Now this community knows a thing or two about rewriting a society’s rules that constrict life’s flourishing. But when we struggle with God’s rules of love that we find in Scripture and church tradition, it’s not about rewriting them but rather reinterpreting them -- with help, of course. Jesus is our guide in this ongoing project, as is the collective wisdom of this community and the 2,000 years of the experience of the Church.
So where do you stand in relationship to God’s rules of love? I wonder if each of us is aware that we are on a way that leads to life -- that is, except when we aren’t.
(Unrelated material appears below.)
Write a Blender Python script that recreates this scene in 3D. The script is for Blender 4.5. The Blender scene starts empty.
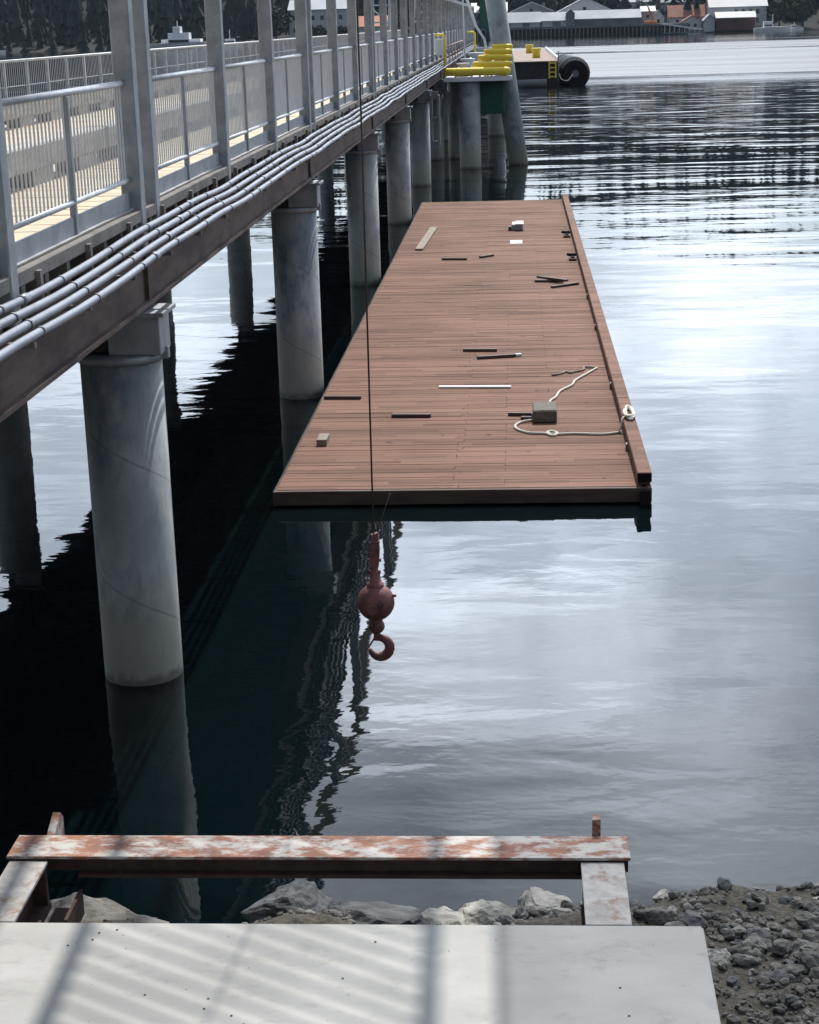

This is not about heaven and hell -- that’s a sermon I’ll leave for our new dean! This is about following the way, marked by the rules of love, that honors the dignity of all people around us: the ones we choose to be around, and those we do not. This is not easy and even saints have not figured out exactly how to accomplish the task, except that they know a secret that’s often forgotten: we don’t have to live out our lives and make our daily moral choices by ourselves. We have each other. We have the traditions and teachings and Scripture of the Church. We have the experience of Jesus in prayer and in our interactions with those around us.
If you’re wondering whether you’re on the way of life, search for Jesus in your life and in the lives of those around you. He’s bound to be where you’re called to be, too -- on life’s great adventure striving together to make possible the flourishing of all of God’s good, good creation.